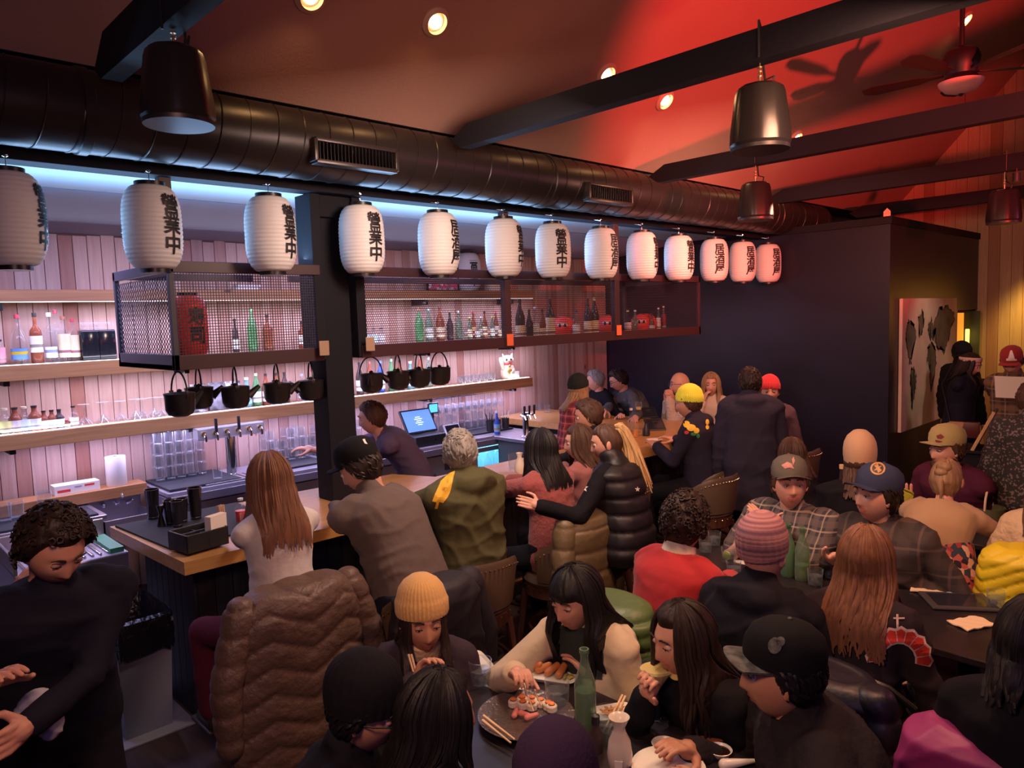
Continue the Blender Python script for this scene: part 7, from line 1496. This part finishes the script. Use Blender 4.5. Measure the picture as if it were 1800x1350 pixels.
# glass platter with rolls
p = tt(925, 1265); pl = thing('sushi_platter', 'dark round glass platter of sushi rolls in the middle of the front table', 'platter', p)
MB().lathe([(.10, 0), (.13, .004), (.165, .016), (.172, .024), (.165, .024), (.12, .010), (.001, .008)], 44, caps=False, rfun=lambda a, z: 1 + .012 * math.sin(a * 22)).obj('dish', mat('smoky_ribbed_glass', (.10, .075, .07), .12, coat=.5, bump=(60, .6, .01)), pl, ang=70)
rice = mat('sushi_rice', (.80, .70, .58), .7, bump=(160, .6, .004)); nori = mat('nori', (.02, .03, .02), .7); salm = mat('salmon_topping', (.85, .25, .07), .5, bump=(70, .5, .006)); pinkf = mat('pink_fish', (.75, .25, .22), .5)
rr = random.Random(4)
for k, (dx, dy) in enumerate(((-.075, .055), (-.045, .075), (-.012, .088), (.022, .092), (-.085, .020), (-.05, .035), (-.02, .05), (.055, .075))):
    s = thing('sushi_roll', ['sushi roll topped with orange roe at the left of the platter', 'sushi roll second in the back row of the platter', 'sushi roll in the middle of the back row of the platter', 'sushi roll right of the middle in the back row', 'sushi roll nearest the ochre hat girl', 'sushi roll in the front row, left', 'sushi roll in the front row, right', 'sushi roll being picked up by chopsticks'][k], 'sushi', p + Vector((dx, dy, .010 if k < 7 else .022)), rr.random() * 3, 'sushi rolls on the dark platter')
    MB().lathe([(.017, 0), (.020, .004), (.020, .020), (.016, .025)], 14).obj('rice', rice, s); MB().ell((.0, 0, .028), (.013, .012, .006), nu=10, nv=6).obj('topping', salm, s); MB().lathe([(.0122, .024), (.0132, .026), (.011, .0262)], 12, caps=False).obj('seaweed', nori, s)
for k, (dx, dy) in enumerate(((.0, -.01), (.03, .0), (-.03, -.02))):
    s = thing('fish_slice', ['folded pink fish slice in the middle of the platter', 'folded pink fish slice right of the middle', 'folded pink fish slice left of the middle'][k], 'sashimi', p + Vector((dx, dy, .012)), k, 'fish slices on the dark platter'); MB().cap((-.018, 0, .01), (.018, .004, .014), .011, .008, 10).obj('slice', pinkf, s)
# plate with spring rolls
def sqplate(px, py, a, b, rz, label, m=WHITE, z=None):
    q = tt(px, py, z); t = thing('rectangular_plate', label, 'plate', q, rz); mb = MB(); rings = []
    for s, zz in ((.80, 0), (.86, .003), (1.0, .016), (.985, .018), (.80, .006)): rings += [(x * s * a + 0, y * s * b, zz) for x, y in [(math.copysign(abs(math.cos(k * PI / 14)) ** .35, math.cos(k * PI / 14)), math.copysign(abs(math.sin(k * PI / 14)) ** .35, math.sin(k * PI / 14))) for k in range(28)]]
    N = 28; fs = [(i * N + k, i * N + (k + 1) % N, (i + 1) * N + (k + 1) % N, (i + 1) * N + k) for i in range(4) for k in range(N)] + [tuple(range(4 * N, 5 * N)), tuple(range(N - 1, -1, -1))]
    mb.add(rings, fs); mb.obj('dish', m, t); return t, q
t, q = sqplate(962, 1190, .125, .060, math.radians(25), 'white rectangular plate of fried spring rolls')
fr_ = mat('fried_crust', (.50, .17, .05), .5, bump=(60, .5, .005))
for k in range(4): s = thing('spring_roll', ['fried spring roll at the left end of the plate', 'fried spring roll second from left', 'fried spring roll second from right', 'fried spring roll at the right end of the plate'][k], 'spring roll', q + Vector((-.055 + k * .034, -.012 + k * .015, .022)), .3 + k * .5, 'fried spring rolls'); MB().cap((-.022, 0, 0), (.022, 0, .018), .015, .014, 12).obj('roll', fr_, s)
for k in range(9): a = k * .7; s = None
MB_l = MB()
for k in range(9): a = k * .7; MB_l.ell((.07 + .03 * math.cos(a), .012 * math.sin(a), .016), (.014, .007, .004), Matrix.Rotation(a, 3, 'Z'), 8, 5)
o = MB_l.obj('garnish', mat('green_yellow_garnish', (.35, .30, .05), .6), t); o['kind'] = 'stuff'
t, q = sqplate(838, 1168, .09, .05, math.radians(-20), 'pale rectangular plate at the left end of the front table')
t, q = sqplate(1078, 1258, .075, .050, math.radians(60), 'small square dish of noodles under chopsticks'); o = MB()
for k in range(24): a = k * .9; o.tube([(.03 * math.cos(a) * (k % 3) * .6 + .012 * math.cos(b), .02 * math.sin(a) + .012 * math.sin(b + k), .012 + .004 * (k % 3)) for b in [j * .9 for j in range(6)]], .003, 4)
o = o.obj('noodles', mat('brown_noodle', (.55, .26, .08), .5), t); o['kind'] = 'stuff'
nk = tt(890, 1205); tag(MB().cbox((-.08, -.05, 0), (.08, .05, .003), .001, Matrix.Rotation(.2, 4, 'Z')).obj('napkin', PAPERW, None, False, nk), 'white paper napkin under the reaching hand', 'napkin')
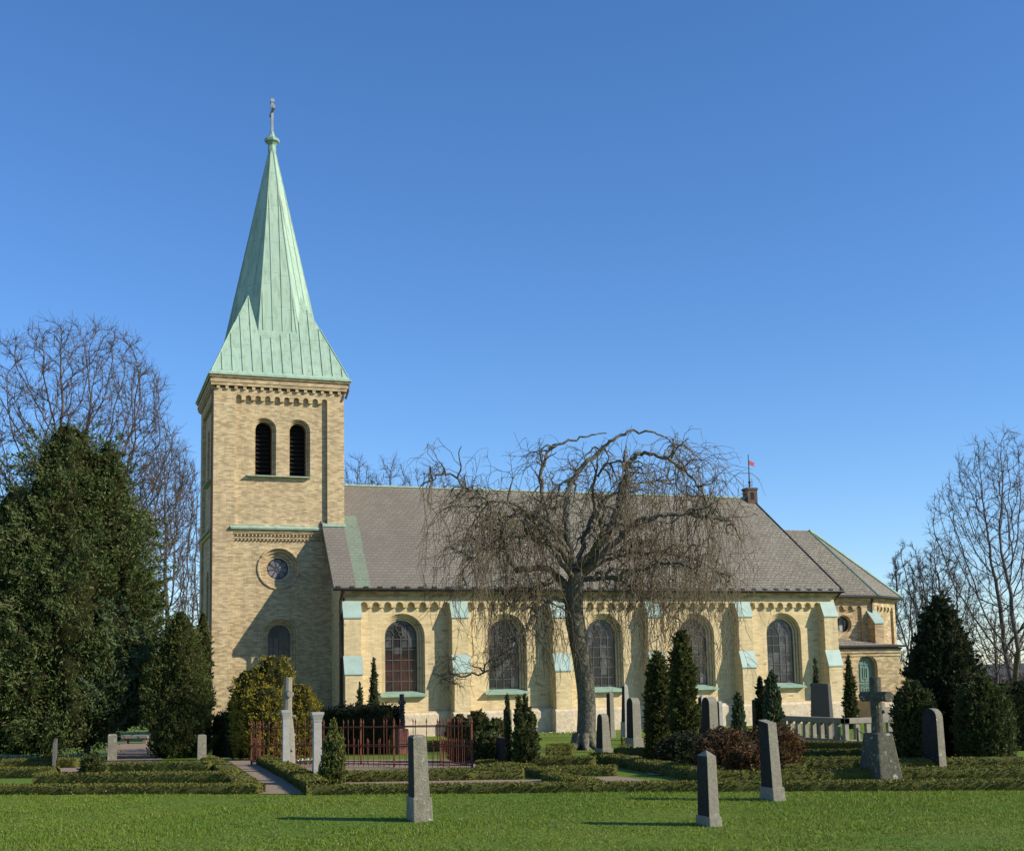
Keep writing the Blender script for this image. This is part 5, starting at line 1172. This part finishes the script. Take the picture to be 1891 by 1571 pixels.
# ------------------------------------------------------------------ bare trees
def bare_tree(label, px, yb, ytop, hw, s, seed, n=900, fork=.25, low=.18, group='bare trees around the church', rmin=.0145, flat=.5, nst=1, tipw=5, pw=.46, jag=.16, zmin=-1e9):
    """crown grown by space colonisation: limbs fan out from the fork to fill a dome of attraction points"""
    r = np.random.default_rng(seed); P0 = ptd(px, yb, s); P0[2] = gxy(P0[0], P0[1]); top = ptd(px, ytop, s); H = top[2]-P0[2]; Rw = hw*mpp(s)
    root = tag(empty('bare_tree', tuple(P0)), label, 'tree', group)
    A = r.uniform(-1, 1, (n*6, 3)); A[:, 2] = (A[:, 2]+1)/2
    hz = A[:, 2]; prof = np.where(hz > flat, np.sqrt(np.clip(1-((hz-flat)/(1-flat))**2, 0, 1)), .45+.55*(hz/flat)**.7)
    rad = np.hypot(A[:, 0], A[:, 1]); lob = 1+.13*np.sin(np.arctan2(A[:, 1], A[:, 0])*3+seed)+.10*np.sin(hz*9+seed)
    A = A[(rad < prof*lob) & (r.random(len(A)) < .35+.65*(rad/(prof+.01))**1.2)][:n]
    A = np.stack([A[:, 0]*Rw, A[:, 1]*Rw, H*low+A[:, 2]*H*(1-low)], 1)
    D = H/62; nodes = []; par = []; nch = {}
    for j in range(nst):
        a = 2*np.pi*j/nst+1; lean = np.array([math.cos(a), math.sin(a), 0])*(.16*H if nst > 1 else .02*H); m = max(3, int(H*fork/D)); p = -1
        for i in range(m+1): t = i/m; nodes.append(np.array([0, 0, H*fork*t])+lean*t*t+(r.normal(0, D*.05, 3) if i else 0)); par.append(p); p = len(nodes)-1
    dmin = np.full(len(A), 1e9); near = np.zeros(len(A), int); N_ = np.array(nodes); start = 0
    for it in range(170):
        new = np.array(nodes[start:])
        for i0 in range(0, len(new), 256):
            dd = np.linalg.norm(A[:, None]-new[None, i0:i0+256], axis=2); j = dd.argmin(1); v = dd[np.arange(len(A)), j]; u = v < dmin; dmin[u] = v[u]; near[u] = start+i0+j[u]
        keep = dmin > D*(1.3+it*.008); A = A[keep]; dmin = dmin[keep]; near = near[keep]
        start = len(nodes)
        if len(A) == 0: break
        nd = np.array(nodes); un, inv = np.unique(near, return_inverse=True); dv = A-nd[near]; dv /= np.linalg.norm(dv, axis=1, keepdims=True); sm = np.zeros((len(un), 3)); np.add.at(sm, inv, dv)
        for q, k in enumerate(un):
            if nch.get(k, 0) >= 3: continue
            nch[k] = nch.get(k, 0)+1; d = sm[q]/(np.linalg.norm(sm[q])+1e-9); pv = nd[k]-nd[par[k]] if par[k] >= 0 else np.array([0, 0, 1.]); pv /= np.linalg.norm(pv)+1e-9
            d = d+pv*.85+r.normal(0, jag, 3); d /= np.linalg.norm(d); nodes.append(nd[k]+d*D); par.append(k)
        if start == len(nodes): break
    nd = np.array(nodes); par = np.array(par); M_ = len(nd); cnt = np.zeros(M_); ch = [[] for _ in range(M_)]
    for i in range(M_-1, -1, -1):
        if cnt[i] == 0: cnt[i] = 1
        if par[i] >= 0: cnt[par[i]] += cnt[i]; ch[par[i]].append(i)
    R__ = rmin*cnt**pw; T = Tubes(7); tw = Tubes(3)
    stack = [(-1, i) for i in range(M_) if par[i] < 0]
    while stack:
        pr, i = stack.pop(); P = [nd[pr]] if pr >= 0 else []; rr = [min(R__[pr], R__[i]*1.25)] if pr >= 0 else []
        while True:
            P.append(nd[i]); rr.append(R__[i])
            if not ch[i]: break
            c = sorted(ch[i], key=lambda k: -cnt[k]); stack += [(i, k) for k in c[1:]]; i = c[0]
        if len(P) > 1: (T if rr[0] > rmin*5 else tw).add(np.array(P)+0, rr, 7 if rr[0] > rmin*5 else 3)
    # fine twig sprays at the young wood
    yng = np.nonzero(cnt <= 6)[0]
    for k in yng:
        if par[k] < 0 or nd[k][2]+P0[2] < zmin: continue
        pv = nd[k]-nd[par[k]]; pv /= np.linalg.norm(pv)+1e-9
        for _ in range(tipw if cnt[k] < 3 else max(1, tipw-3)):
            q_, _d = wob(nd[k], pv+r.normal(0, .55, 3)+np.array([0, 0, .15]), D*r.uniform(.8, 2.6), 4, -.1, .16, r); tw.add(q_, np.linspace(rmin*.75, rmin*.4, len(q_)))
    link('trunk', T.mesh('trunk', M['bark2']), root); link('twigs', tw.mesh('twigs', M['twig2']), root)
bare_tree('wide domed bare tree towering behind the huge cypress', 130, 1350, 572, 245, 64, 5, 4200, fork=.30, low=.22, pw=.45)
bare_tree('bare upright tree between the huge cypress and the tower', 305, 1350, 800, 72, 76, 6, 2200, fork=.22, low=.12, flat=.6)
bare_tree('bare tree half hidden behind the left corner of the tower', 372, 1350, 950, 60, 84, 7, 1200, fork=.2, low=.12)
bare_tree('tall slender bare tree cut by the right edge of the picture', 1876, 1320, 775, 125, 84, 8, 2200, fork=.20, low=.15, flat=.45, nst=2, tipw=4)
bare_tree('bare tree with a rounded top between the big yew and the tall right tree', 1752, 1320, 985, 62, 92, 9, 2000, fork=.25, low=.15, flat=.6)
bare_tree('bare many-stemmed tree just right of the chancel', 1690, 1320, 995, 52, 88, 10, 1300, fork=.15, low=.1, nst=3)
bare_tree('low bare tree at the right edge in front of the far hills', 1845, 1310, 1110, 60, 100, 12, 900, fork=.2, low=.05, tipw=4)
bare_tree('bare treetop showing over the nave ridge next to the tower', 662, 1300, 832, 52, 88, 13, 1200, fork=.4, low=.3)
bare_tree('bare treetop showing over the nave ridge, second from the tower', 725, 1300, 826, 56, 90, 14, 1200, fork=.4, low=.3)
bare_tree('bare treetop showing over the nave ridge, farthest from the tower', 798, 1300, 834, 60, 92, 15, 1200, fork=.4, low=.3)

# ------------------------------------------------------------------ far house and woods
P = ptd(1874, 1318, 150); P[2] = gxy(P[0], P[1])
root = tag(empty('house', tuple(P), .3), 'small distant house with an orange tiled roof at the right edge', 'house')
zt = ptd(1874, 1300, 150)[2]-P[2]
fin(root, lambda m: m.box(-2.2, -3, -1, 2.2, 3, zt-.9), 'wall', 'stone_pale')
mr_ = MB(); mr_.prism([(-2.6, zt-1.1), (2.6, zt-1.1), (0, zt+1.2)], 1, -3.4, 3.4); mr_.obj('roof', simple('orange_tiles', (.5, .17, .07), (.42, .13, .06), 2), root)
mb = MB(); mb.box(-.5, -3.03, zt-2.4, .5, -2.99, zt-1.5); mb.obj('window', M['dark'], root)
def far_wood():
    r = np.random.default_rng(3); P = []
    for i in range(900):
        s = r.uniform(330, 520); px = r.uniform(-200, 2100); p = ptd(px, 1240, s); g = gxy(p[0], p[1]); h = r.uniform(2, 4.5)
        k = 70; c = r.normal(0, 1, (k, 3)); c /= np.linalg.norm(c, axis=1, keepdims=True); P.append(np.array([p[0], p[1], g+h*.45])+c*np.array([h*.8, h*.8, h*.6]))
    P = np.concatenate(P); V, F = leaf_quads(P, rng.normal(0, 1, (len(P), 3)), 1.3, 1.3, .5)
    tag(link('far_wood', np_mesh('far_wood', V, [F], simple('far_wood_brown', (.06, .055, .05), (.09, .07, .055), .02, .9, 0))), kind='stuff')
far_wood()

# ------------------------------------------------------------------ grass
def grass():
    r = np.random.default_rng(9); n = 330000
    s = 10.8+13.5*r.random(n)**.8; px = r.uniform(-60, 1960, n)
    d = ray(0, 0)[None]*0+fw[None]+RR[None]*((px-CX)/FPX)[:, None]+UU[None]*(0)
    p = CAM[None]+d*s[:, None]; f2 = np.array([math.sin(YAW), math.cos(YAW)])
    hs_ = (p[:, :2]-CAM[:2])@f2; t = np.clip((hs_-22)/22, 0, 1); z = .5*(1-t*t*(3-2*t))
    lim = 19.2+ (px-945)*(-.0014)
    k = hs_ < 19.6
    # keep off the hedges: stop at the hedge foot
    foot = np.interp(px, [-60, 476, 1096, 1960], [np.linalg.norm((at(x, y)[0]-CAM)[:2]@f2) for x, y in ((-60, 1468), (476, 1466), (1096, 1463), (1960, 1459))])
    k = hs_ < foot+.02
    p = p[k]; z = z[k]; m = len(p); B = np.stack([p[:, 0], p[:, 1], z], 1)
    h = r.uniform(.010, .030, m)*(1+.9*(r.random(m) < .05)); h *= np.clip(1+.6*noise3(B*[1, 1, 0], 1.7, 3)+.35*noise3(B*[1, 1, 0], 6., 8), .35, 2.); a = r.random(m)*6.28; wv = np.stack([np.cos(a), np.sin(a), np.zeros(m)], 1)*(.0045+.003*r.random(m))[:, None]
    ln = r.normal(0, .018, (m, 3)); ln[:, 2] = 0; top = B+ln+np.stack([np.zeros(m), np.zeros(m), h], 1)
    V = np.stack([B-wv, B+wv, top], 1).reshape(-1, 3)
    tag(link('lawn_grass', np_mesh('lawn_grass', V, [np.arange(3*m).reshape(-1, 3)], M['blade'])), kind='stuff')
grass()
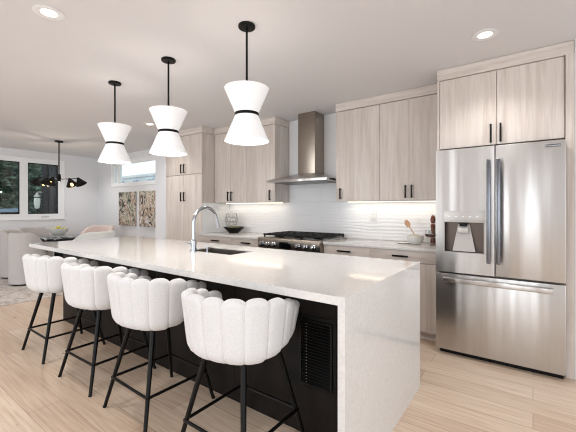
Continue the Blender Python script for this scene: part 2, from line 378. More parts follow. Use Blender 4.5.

====

> _TASK DESCRIPTION_
Among the lines above, count those containing the word "finishes" and give nothing but the result.

> _SOLUTION TO THE PROBLEM_
2